A Quiet Place | DoubleTake by REGGIE WOLTZ

 

It’s for the Kids

*SPOILERS*

Gimmicks in horror movies are a dime-a-dozen. The sheer number of found footage films intending to recreate the success of The Blair Witch Project should be enough evidence of that. Saw and Final Destination have spawned a collective ten sequels based on their original stratagem. Even classic franchises have fallen victim to this trend. “Camp Crystal Lake isn’t cutting it anymore? Let’s put Jason in space. Wait, you mean that didn’t work? Okay, get Freddy in here.” The incessant need for creativity in the horror genre often reeks of desperation, so it’s natural to get nervous when new one-trick ponies come around.

That said, A Quiet Place is not your average pony. Sure, it’s all about being silent (there are maybe fifteen lines of dialogue in the whole movie), but there’s more to it than that. The film’s creative team is your first clue. Based on a story by the filmmaking duo of Scott Beck and Bryan Woods, the movie is also heavily influenced by actor, writer, and first-time director John Krasinski. The screenplay itself is well balanced between examining its post-apocalyptic world and the inner workings of its main characters. But Krasinski, who described this film as a love letter to his family in promotional interviews, has his fingerprints all over it as he molds a horror movie with the purpose of making you cry as many times as you scare.

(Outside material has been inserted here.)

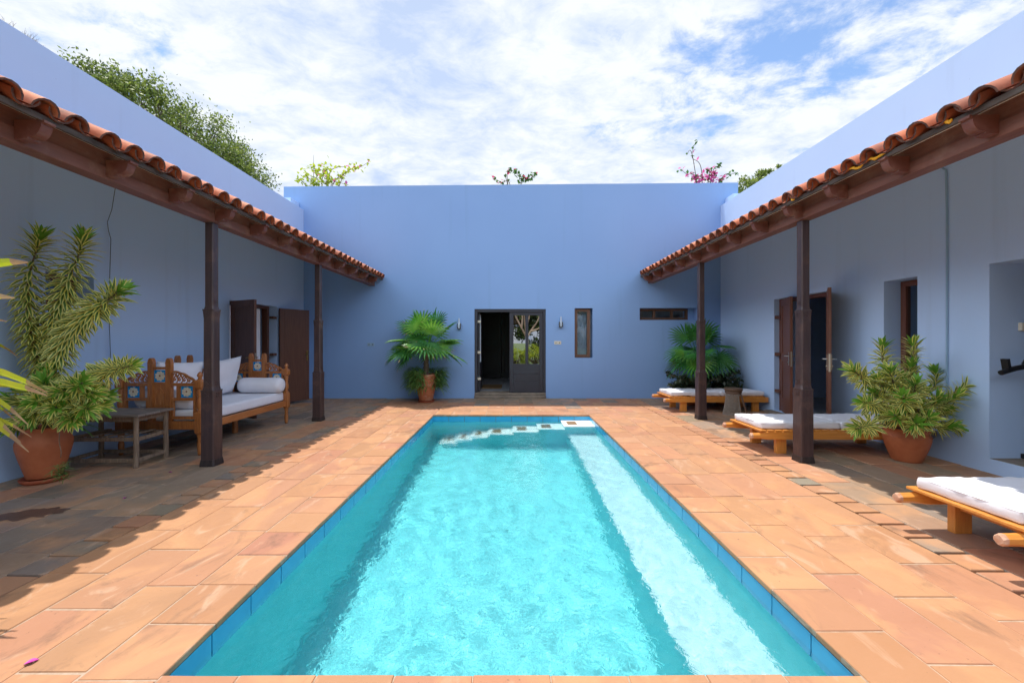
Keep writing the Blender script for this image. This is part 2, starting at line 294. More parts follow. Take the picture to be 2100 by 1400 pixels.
# ------------------------------------------------------------ mesh builder
class MB:
    def __init__(s): s.v = []; s.f = []; s.m = []; s.s = []; s.c = []
    def add(s, vs, fs, mi=0, sm=False, col=None):
        k = len(s.v); s.v += [tuple(p) for p in vs]
        for f in fs: s.f.append(tuple(k + i for i in f)); s.m.append(mi); s.s.append(sm); s.c.append(col)
    def box(s, x0, x1, y0, y1, z0, z1, mi=0):
        vs = [(x, y, z) for z in (z0, z1) for x, y in ((x0, y0), (x1, y0), (x1, y1), (x0, y1))]
        s.add(vs, [(3, 2, 1, 0), (4, 5, 6, 7), (0, 1, 5, 4), (1, 2, 6, 5), (2, 3, 7, 6), (3, 0, 4, 7)], mi)
    def bar(s, a, b, w, h, mi=0, up=V((0, 0, 1))):
        a = V(a); b = V(b); d = (b - a).normalized(); sd = d.cross(up)
        if sd.length < .01: sd = V((1, 0, 0))
        sd.normalize(); u = sd.cross(d)
        vs = [p + sd * (i * w / 2) + u * (j * h / 2) for p in (a, b) for i, j in ((-1, -1), (1, -1), (1, 1), (-1, 1))]
        s.add(vs, [(0, 1, 2, 3), (7, 6, 5, 4), (0, 4, 5, 1), (1, 5, 6, 2), (2, 6, 7, 3), (3, 7, 4, 0)], mi)
    def prism(s, poly, o, u, v, n, t, mi=0, mside=None):
        o, u, v, n = V(o), V(u), V(v), V(n); k = len(poly)
        a = [o + u * p[0] + v * p[1] for p in poly]; b = [p + n * t for p in a]
        s.add(a + b, [tuple(range(k - 1, -1, -1)), tuple(range(k, 2 * k))], mi)
        s.add(a + b, [(i, (i + 1) % k, k + (i + 1) % k, k + i) for i in range(k)], mi if mside is None else mside)
    def tube(s, pts, rad, n=8, mi=0, sm=True, cap=True):
        pts = [V(p) for p in pts]
        if isinstance(rad, (int, float)): rad = [rad] * len(pts)
        vs = []; up = V((.13, .37, .92))
        for i, p in enumerate(pts):
            d = (pts[min(i + 1, len(pts) - 1)] - pts[max(i - 1, 0)]).normalized()
            if abs(d.dot(up)) > .95: up = V((1, .2, .1))
            a = d.cross(up).normalized(); b = d.cross(a)
            up = -b if False else up
            vs += [p + (a * math.cos(2 * math.pi * j / n) + b * math.sin(2 * math.pi * j / n)) * rad[i] for j in range(n)]
        fs = [(i * n + j, i * n + (j + 1) % n, (i + 1) * n + (j + 1) % n, (i + 1) * n + j) for i in range(len(pts) - 1) for j in range(n)]
        s.add(vs, fs, mi, sm)
        if cap: s.add(vs[:n], [tuple(range(n))], mi); s.add(vs[-n:], [tuple(range(n - 1, -1, -1))], mi)
    def lathe(s, prof, c=(0, 0, 0), n=32, mi=0, sm=True, sx=1, sy=1):
        vs = [(c[0] + r * math.cos(2 * math.pi * j / n) * sx, c[1] + r * math.sin(2 * math.pi * j / n) * sy, c[2] + z) for r, z in prof for j in range(n)]
        fs = [(i * n + j, i * n + (j + 1) % n, (i + 1) * n + (j + 1) % n, (i + 1) * n + j) for i in range(len(prof) - 1) for j in range(n)]
        s.add(vs, fs, mi, sm)
    def square(s, prof, c=(0, 0), ch=.2, mi=0):          # prof: (half width, z); chamfered square section
        vs = []
        for q in prof:
            h, z = q[0], q[1]; cc = h * (q[2] if len(q) > 2 else ch)
            vs += [(c[0] + x, c[1] + y, z) for x, y in ((h, -h + cc), (h, h - cc), (h - cc, h), (-h + cc, h), (-h, h - cc), (-h, -h + cc), (-h + cc, -h), (h - cc, -h))]
        k = len(prof)
        s.add(vs, [(i * 8 + j, i * 8 + (j + 1) % 8, (i + 1) * 8 + (j + 1) % 8, (i + 1) * 8 + j) for i in range(k - 1) for j in range(8)], mi)
        s.add(vs[:8], [tuple(range(7, -1, -1))], mi); s.add(vs[-8:], [tuple(range(8))], mi)
    def leaf(s, p, d, up, L, w, droop=.3, mats=(0,), seg=4, fold=.25, prof=None, tip=None):
        p = V(p); d = V(d).normalized(); up = V(up)
        st = L / seg; rows = []
        for i in range(seg + 1):
            t = i / seg
            sd = d.cross(up)
            if sd.length < .05: sd = d.cross(V((.3, .9, .1)))
            sd.normalize(); nn = sd.cross(d)
            ww = w * (prof(t) if prof else max(.06, math.sin(math.pi * (t * .86 + .1)) ** .8)) if i < seg else w * .03
            if len(mats) > 1 and mats[1] is not None:
                rows.append([p - sd * ww + nn * ww * fold, p - sd * ww * .45 + nn * ww * fold * .4, p + sd * ww * .45 + nn * ww * fold * .4, p + sd * ww + nn * ww * fold])
            else: rows.append([p - sd * ww + nn * ww * fold, V(p), p + sd * ww + nn * ww * fold])
            p = p + d * st; d = (d + V((0, 0, -1)) * droop * st / L * 2.0 * (.4 + t)).normalized()
        k = len(rows[0]); vs = [q for r in rows for q in r]
        for i in range(seg):
            for j in range(k - 1):
                mi = mats[0] if k == 3 else (mats[0] if j == 1 else mats[1])
                if tip is not None and i == seg - 1: mi = tip
                a = i * k + j
                s.f.append(tuple(len(s.v) + q for q in (a, a + 1, a + k + 1, a + k))); s.m.append(mi); s.s.append(False); s.c.append(None)
        s.v += [tuple(q) for q in vs]
    def build(s, name, mats, parent=None, off=None, bevel=0, weld=False, seg=2, smooth=False):
        me = bpy.data.meshes.new(name)
        o3 = V(off) if off is not None else V((0, 0, 0))
        me.from_pydata([(p[0] - o3.x, p[1] - o3.y, p[2] - o3.z) for p in s.v], [], s.f)
        if not isinstance(mats, (list, tuple)): mats = [mats]
        for m in mats: me.materials.append(M[m] if isinstance(m, str) else m)
        me.polygons.foreach_set('material_index', s.m)
        me.polygons.foreach_set('use_smooth', [bool(x) or smooth for x in s.s])
        if any(c is not None for c in s.c):
            ca = me.color_attributes.new('tint', 'FLOAT_COLOR', 'CORNER'); d = []
            for p, c in zip(me.polygons, s.c):
                for _ in range(p.loop_total): d += [*(c or (.5, .3, .2)), 1]
            ca.data.foreach_set('color', d)
        if weld:
            bm = bmesh.new(); bm.from_mesh(me); bmesh.ops.remove_doubles(bm, verts=bm.verts, dist=1e-5)
            bmesh.ops.recalc_face_normals(bm, faces=bm.faces); bm.to_mesh(me); bm.free()
        me.update()
        o = bpy.data.objects.new(name, me); COL.objects.link(o)
        if parent: o.parent = parent
        elif off is not None: o.location = off
        if bevel:
            b = o.modifiers.new('bevel', 'BEVEL'); b.width = bevel; b.segments = seg; b.limit_method = 'ANGLE'; b.angle_limit = R(40)
        return o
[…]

The film’s direction is surprisingly masterful for the product of a first-timer. Echoing the attention to detail and character building that Jordan Peele built into his 2017 film debut, A Quiet Place doesn’t waste a single second of its 95 minute runtime. It sets up almost all of its major plot points well before they happen, simultaneously grounding everything into a reasonable reality. Examples include the nail that the laundry bag pulls up on the stairs, the waterfall scene explaining the logic of launching the fireworks, and the use of a cochlear implant to defeat a monster. Those are the obvious ones, but smaller details like the brief appearance of the oxygen tank, the bloody footprints left by the wife, and the boy playing with the truck’s controls all come back to influence the plot with subtle effectiveness.

Going back to the comparison with Get Out, John Krasinski’s film has two major legs up. One is that it is much more of a genre film, using tension and jump scares with precision. The other is the emotional pull of the characters in A Quiet Place. Take the first scenes of each movie. Instead of building the mystery of the antagonists, the way that Peele does with his “Run, Rabbit, Run” kidnapping, Krasinski chooses to set up the emotional arc for each character by killing the youngest member of the family. The effect is that, as an audience, we want to see the main characters live more than we want to see the villains die.

This point gets driven home late in the film, right around the time that the father sacrifices himself. The emotional arc of the relationship between him and his daughter is the backbone of this film, and it is redeemed beautifully in this scene and the final battle. For a genre horror movie with a gimmick, I really didn’t expect to feel as strongly as I did for its characters. In that, I consider this film to have pulled off a minor miracle. Then again, maybe I’m just getting soft.

In all, John Krasinksi wrote a love letter to his family and that letter definitely got delivered. This film scares, intrigues and conjures emotion in equal measures. The story is tight, the character performances are top notch and the sound design makes good on the gimmick that its premise promises. Now, if only all horror movies could actually make me feel for its protagonists. That’s a ruse I would actually like to see catch on.